Stonehenge, a mystery in stone

14 February, 2013 0 Comments


Stonehenge is one of the most mysterious megalithic monuments that exist today, both by the type of construction in a double circle as used by the stones, which did not exist in the area in the time it was built. With a diameter of 98 meters, this ancient monument is formed by a double circle of giant rocks of sandstone blue. Today, it’s part of the UNESCO’s list of World Heritage Sites.
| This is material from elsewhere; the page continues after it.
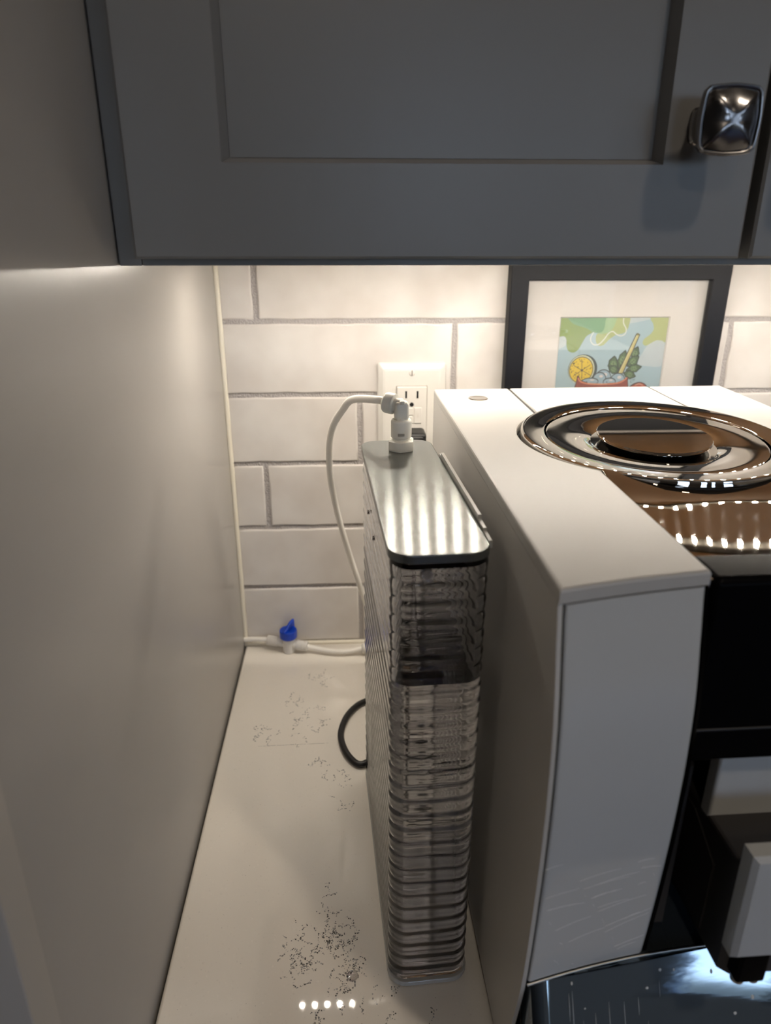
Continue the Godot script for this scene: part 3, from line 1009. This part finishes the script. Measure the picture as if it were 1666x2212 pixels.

It is known that this type of ceremonial monuments started to be built around 3,000 B.C. , during the Neolithic period. But Stonehenge stands out for its perfection. It is believed that it was built in four phases, the first phase began on the 2,800 B.C. . For its construction, stones brought from Avenbury (20 kms), from Wales (200 kms) and from Mildford Haven (250 kms) were used. It is estimated that with the force of 140 men, Stonehenge was completed in less than 20 years.

But the main mystery of Stonehenge is that nobody knows with certainty for which it was built. Some theories talk about its relation with the Magician Merlin and King Arthur, others talk of sacrifices and magic rituals and predictions of lunar and solar eclipses, and other even allege that it is an interstellar door that opens the way for other worlds and galaxies. Who knows!


Stonehenge is located between Amesbury and Warminster, near the river Avon, in the county of Wiltshire, Southern England. The closest town is Salisbury, located 134 km from London.

The easiest way to visit Stonehenge is by train. If you are in London, you have to get the train that goes from Waterloo to Salisbury (a hour and a half of travel more or less). In Salisbury, you have to take a shuttle bus with destination to Stonehenge. There are also organised tours that include a stop stop at Bath, a city that is famous for its Roman baths.